Korman in 4 Corners: What has happened to Capitals' Ovechkin?

December 30, 2010

He's still great

Harvey Fialkov

Sun Sentinel

Sure, Sid "The Kid" Crosby's remarkable run at a Wayne Gretzky/Joe DiMaggio-like 51-game scoring streak has made it look like Alexander "The Great" Ovechkin has turned into a fourth-line checker, but let's get real.

Ovechkin has spoiled the world while averaging more than 50 goals in his first five seasons and winning the most outstanding player award two years running.

Sure, the hard-nosed Russian has only 14 goals and 42 points in 39 games while posting a plus-11. He does lead the league in shots missed and amazingly has just two power-play goals.

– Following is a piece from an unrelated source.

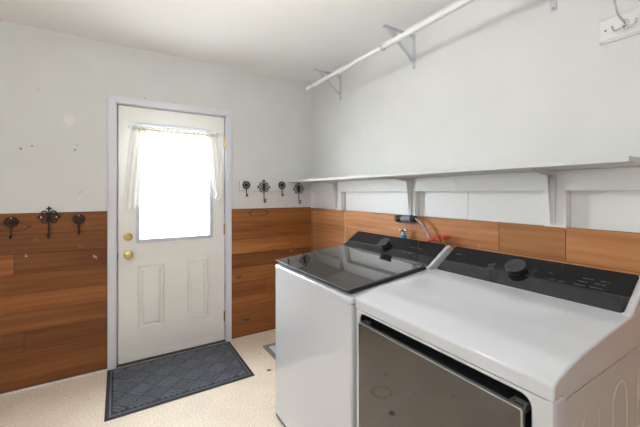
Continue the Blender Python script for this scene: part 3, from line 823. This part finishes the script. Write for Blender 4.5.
def scroll_hook():
    t = thing('scroll_wall_hook', '', 'wall hook', (0, 0, 0), 'ornate scrolled iron wall hooks')
    bm = newbm()
    y = -.006
    tube(bm, [(0, y, -.072), (0, y, .062)], .0040, 8); tube(bm, [(-.058, y, 0), (.058, y, 0)], .0038, 8)
    for (dx, dz) in ((1, 0), (-1, 0), (0, 1)):         # pointed finials with side leaves
        L0 = .050 if dx else .056
        tube(bm, [(dx * L0, y, dz * L0), (dx * (L0 + .008), y, dz * (L0 + .008)), (dx * (L0 + .020), y, dz * (L0 + .020))], [.004, .0075, .0012], 8)
        for s in (-1, 1):
            tube(bm, [(dx * L0, y, dz * L0), (dx * (L0 - .0) + s * abs(dz) * .012, y, dz * L0 + s * abs(dx) * .012 + dz * .004), (dx * (L0 + .006) + s * abs(dz) * .018, y, dz * (L0 + .006) + s * abs(dx) * .018)], [.004, .0035, .0015], 6)
    for sx in (-1, 1):
        for sz in (-1, 1):
            P = []
            for k in range(24):
                u = k / 23; a = math.radians(215 - 400 * u); r = .0200 - .0115 * u
                P.append((sx * (.0275 + r * math.cos(a)), y, sz * (.0255 + r * math.sin(a))))
            tube(bm, [(sx * .004, y, sz * .004)] + P, [.0040] * 24 + [.005], 8)
    lathe(bm, [(0, .0), (.010, 0), (.010, .008), (.005, .013), (0, .014)], frame_to((0, 0, 0), (0, -1, 0), (1, 0, 0)), 16)
    part('scrollwork', bm, IRON, t)
    bm = newbm()
    P = [(0, -.008, -.060), (0, -.008, -.090), (0, -.010, -.122)] + [(0, -.028 + .018 * math.cos(a), -.132 - .016 * math.sin(a)) for a in [math.radians(15 + 165 * k / 9) for k in range(10)]] + [(0, -.048, -.112)]
    tube(bm, P, [.005] * (len(P) - 1) + [.0065], 8); part('hook', bm, IRON, t)
    for s in (-1, 1):
        bm = newbm(); lathe(bm, [(.005, 0), (.004, .003), (0, .004)], frame_to((s * .043, -.010, 0), (0, -1, 0), (1, 0, 0)), 10); part('screw', bm, SCREW, t)
    return t
mh, sh = medallion_hook(), scroll_hook()
for i, (x, y, z, lab) in enumerate(((-0.615, YB - .008, 1.162, 'round black iron hook on the wood boards, left of the scrolled hook'),
                                 (-0.245, YB - .008, 1.167, 'round black iron hook on the wood boards, nearest the door casing'),
                                 (1.024, YB - .019, 1.436, 'round black iron hook on the white hook board, nearest the door'),
                                 (1.390, YB - .019, 1.438, 'round black iron hook on the white hook board, between two scrolled hooks'))):
    o = mh if i == 0 else copy_tree(mh)
    o.location = (x, y, z); o['label'] = lab
for i, (x, y, z, lab) in enumerate(((-0.416, YB - .008, 1.190, 'ornate scrolled black iron hook at the top of the wood boards left of the door'),
                                 (1.200, YB - .019, 1.418, 'ornate scrolled black iron hook between two round hooks on the white hook board'),
                                 (1.580, YB - .019, 1.400, 'ornate scrolled black iron hook in the corner under the shelf end'))):
    o = sh if i == 0 else copy_tree(sh)
    o.location = (x, y, z); o['label'] = lab

# ------------------------------------------------------------------ curtain on its rod
CZT = 1.886
cr = thing('curtain_rod', 'thin white curtain rod across the top of the door window', 'curtain rod', (0.42, DF, CZT))
bm = newbm(); tube(bm, [(0.078, DF - .004, CZT), (0.078, DF - .030, CZT), (0.086, DF - .034, CZT), (0.755, DF - .034, CZT), (0.763, DF - .030, CZT), (0.763, DF - .004, CZT)], .0045, 10); part('rod', bm, WHITEROD, cr)
for x in (0.078, 0.763):
    bm = newbm(); box(bm, x - .009, x + .009, DF - .005, DF - .0005, CZT - .016, CZT + .016, .002); box(bm, x - .006, x + .006, DF - .014, DF - .004, CZT - .010, CZT - .002, .001); part('bracket', bm, VENTGREY if x > .5 else WHITEROD, cr)
ct = thing('window_curtain', 'sheer white tied-back curtain with gathered header over the door window', 'curtain', (0.42, DF, 1.2))
def sheet(fn, nu, nv):
    b = newbm()
    g = [[b.verts.new(fn(i / nu, j / nv)) for i in range(nu + 1)] for j in range(nv + 1)]
    for j in range(nv):
        for i in range(nu): b.faces.new((g[j][i], g[j][i + 1], g[j + 1][i + 1], g[j + 1][i]))
    return b
def lerp(a, b, t): return a + (b - a) * t
YC = DF - .052
def left_fn(u, v):
    s = v ** 0.9
    x = lerp(lerp(0.088, 0.026, s), lerp(0.20, 0.150, s ** .6), u)
    z = lerp(CZT - .004, lerp(1.205, 1.262, u) + .008 * math.sin(u * 9), v)
    return (x + .004 * math.sin(v * 30 + 5) * (u > .95), YC - .004 + .005 * math.sin(u * 21 + v * 1.2) * (0.4 + .6 * v), z)
def right_fn(u, v):
    s = v ** 0.9
    pinch = 1 - .55 * math.exp(-((v - .93) / .07) ** 2)
    xa, xb = lerp(0.655, 0.715, s ** .8), lerp(0.757, 0.824, s)
    xm = (xa + xb) / 2
    x = xm + (lerp(xa, xb, u) - xm) * pinch
    z = lerp(CZT - .004, lerp(1.315, 1.262, u) + .008 * math.sin(u * 8), v)
    return (x, YC - .004 + .005 * math.sin(u * 19 + 1 + v * 1.4) * (0.4 + .6 * v), z)
for nm, fn in (('curtain_panel', left_fn), ('curtain_panel', right_fn)):
    part(nm, sheet(fn, 40, 40), SHEER, ct, smooth=80)
part('curtain_header', sheet(lambda u, v: (lerp(0.09, 0.752, u), YC - .002 + .008 * math.sin(u * 150 + 2 * math.sin(u * 31)) , CZT + .004 - v * (.042 + .006 * math.sin(u * 90))), 300, 4), SHEER, ct, smooth=80)
part('lace_edging', sheet(lambda u, v: (lerp(0.10, 0.742, u), YC - .013 + .006 * math.sin(u * 150 + 2 * math.sin(u * 31)), CZT - .014 - v * (.010 + .006 * math.sin(u * 70) ** 2)), 300, 2), LACE, ct, smooth=80)
b = newbm()
P = [(0.783 + .026 * math.cos(a), YC - .002 + .018 * math.sin(a), 1.312 + .006 * math.cos(a)) for a in [2 * math.pi * k / 20 for k in range(21)]]
tube(b, P, .006, 8, cap=False); part('tie_back', b, SHEER, ct)

# ------------------------------------------------------------------ door mat
MX0, MX1, MY0, MY1 = -0.070, 0.866, 2.318, 2.969
dm = thing('door_mat', 'dark grey ribbed door mat on the floor in front of the door', 'door mat', (0.4, 2.65, 0))
bm = newbm(); box(bm, MX0, MX1, MY0, MY1, 0.0005, 0.006, 0.003); part('rubber_base', bm, GREYRUBBER, dm)
bm = newbm()
IX0, IX1, IY0, IY1 = MX0 + .045, MX1 - .045, MY0 + .045, MY1 - .045
for a in ((MX0 + .022, MX1 - .022, MY0 + .022, MY0 + .032), (MX0 + .022, MX1 - .022, MY1 - .032, MY1 - .022), (MX0 + .022, MX0 + .032, MY0 + .032, MY1 - .032), (MX1 - .032, MX1 - .022, MY0 + .032, MY1 - .032)):
    box(bm, *a, 0.004, 0.0095, 0.001, 1)
def clipseg(p, q):
    t0, t1 = 0.0, 1.0; d = q - p
    for ax, lo, hi in ((0, IX0, IX1), (1, IY0, IY1)):
        if abs(d[ax]) < 1e-9:
            if p[ax] < lo or p[ax] > hi: return None
        else:
            a, b = (lo - p[ax]) / d[ax], (hi - p[ax]) / d[ax]
            if a > b: a, b = b, a
            t0, t1 = max(t0, a), min(t1, b)
    if t1 - t0 < .08: return None
    return p + d * t0, p + d * t1
sq, nr = 0.124, 5
ca, sa = math.cos(math.radians(45)), math.sin(math.radians(45))
U, V_ = Vector((ca, sa, 0)), Vector((-sa, ca, 0))
ctr = Vector(((IX0 + IX1) / 2, (IY0 + IY1) / 2, 0))
for i in range(-9, 9):
    for j in range(-9, 9):
        c = ctr + U * (i * sq) + V_ * (j * sq)
        A, B = (U, V_) if (i + j) % 2 == 0 else (V_, U)
        for k in range(nr):
            o_ = (k - (nr - 1) / 2) * sq / nr
            r_ = clipseg(c + B * o_ - A * (sq / 2 - .005), c + B * o_ + A * (sq / 2 - .005))
            if not r_: continue
            p, q = r_; wv = B * .0076; wt = B * .0058
            lo = [p - wv, q - wv, q + wv, p + wv]; hi = [p - wt, q - wt, q + wt, p + wt]
            vl = [bm.verts.new((v.x, v.y, .0055)) for v in lo]; vh = [bm.verts.new((v.x, v.y, .0135)) for v in hi]
            bm.faces.new(vh)
            for n in range(4): bm.faces.new((vl[n], vl[(n + 1) % 4], vh[(n + 1) % 4], vh[n]))
part('ribbed_pile', bm, MATPILE, dm, smooth=20)

# ------------------------------------------------------------------ grey-framed register beside the washer
fv = thing('floor_register', 'grey-framed pale register on the floor beside the washing machine', 'floor register', (1.25, 2.56, 0))
bm = newbm()
VX0, VX1, VY0, VY1 = 1.088, 1.42, 2.40, 2.724
for a in ((VX0, VX1, VY0, VY0 + .04), (VX0, VX1, VY1 - .04, VY1), (VX0, VX0 + .04, VY0 + .04, VY1 - .04), (VX1 - .04, VX1, VY0 + .04, VY1 - .04)): box(bm, *a, 0.0004, 0.006, 0.0015)
part('frame', bm, VENTGREY, fv)
bm = newbm(); box(bm, VX0 + .04, VX1 - .04, VY0 + .04, VY1 - .04, 0.0006, 0.004); part('panel', bm, WHITEROD, fv)

# ------------------------------------------------------------------ plumbing behind the machines
PXW = 1.690
pc = thing('hose_coupling', 'grey and black cylindrical hose coupling on the wood boards under the shelf bracket', 'coupling', (PXW, 1.61, 1.178))
bm = newbm(); tube(bm, [(PXW, 1.545, 1.186), (PXW, 1.628, 1.181)], .027, 20); part('body', bm, GREYPLASTIC, pc)
bm = newbm()
tube(bm, [(PXW, 1.630, 1.181), (PXW, 1.640, 1.180)], .022, 20); tube(bm, [(PXW, 1.640, 1.180), (PXW, 1.656, 1.179)], .027, 8); tube(bm, [(PXW, 1.656, 1.179), (PXW, 1.668, 1.178)], .019, 16); tube(bm, [(PXW, 1.668, 1.178), (PXW, 1.690, 1.177)], .025, 6)
part('end_nut', bm, BLACK, pc)
bm = newbm(); tube(bm, [(PXW, 1.546, 1.186), (PXW, 1.520, 1.187)], .021, 8); part('collar', bm, BLACK, pc)
bm = newbm(); box(bm, PXW + .015, XR, 1.575, 1.605, 1.17, 1.19); part('wall_clip', bm, BLACK, pc)
bm = newbm()
P = [(PXW, 1.520, 1.187), (PXW, 1.49, 1.178), (PXW, 1.46, 1.155), (PXW, 1.43, 1.115), (PXW, 1.405, 1.07), (PXW, 1.39, 1.02), (PXW, 1.385, 0.96), (PXW - .01, 1.38, 0.90), (PXW - .03, 1.37, 0.80)]
def smooth_path(P, n=6):
    P = [Vector(p) for p in P]; out = []
    for i in range(len(P) - 1):
        p0, p1, p2, p3 = P[max(i - 1, 0)], P[i], P[i + 1], P[min(i + 2, len(P) - 1)]
        for k in range(n):
            t = k / n
            out.append(.5 * ((2 * p1) + (p2 - p0) * t + (2 * p0 - 5 * p1 + 4 * p2 - p3) * t * t + (3 * p1 - p0 - 3 * p2 + p3) * t ** 3))
    out.append(P[-1]); return out
tube(bm, smooth_path(P), .0085, 10)
tag(part('braided_hose', bm, BRAID, base=P[0]), 'braided steel hose curving down from the grey coupling behind the washer', 'hose')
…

But Ovechkin is fourth with 126 hits, and the Caps, despite a recent eight-game slide, are 4-0-1 in their last five with Ovechkin notching goals in his last two games.

Bank on Ovechkin finishing with more goals than his coach's between-period expletives.

hfiaklov@tribune.com

He fits the profile

Chris Korman

Baltimore Sun

He was in GQ.

And he didn't just appear briefly amidst the glossy opulence wearing some $479 sweater and a wrist watch worth what most of us make in two months. No, the magazine wrote a story declaring that soon even people who don't know hockey will know Ovie. Meanwhile, back in Russia, he takes two girls out at once and makes out with both, according to the profile.

Time was, GQ also tells us, that Ovechkin needed to play hockey to get away from a culture in his homeland that would have turned him into a bodyguard — or worse.

Ovechkin has made it, and he knows it. He's too good, though, not to find a new reason to go back to working with the passion that helped get him here in the first place.

ckorman@baltsun.com

Good 'D' leads to 'O'

Helene Elliott

Los Angeles Times

You mean other than having his disembodied head stuffed in a kid's school locker in those CCM skate ads that are funny yet also scary?

And becoming one of the chosen few whom the NHL markets to death, with starring roles in the Winter Classic and the HBO series leading up to the New Year's Day game?

What has happened is the Capitals' superstar is being defended more tightly. And his team has played poorly defensively much of the season.

The Capitals have tightened up defensively and have won four of their last five games. Ovechkin broke his eight-game scoring drought Monday, and if the Capitals continue to play a sound defensive game, he will get more chances.

It's a long season. Or it should be for the Capitals if Ovechkin accepts the notion that good defense will produce good offensive production.

helliott@tribune.com

Drop-off is stunning

Chris Kuc

Chicago Tribune

For a player who is as extraordinary as they come, Alex Ovechkin's numbers are staggeringly ordinary.

Fourteen goals in 39 games? That might fly in the Edmontons and Nashvilles of the NHL world, but in the nation's capital, that doesn't quite cut it.

Ovechkin looks like the same player who never has scored fewer than 46 goals in his five-plus seasons, but there's no cape under that No. 8 sweater this season. Possibly in an effort to round out his game, Ovechkin has looked to pass more. That has helped Alexander Semin score a team-high 18 goals but hasn't given the Capitals that aura of invincibility it had last season, when it piled up 121 points to capture the Presidents' Trophy.

It will take a near-superhuman effort for Ovechkin to reach the 50-goal plateau, but Capitals fans would settle for a better-than-your-average-hockey-player level.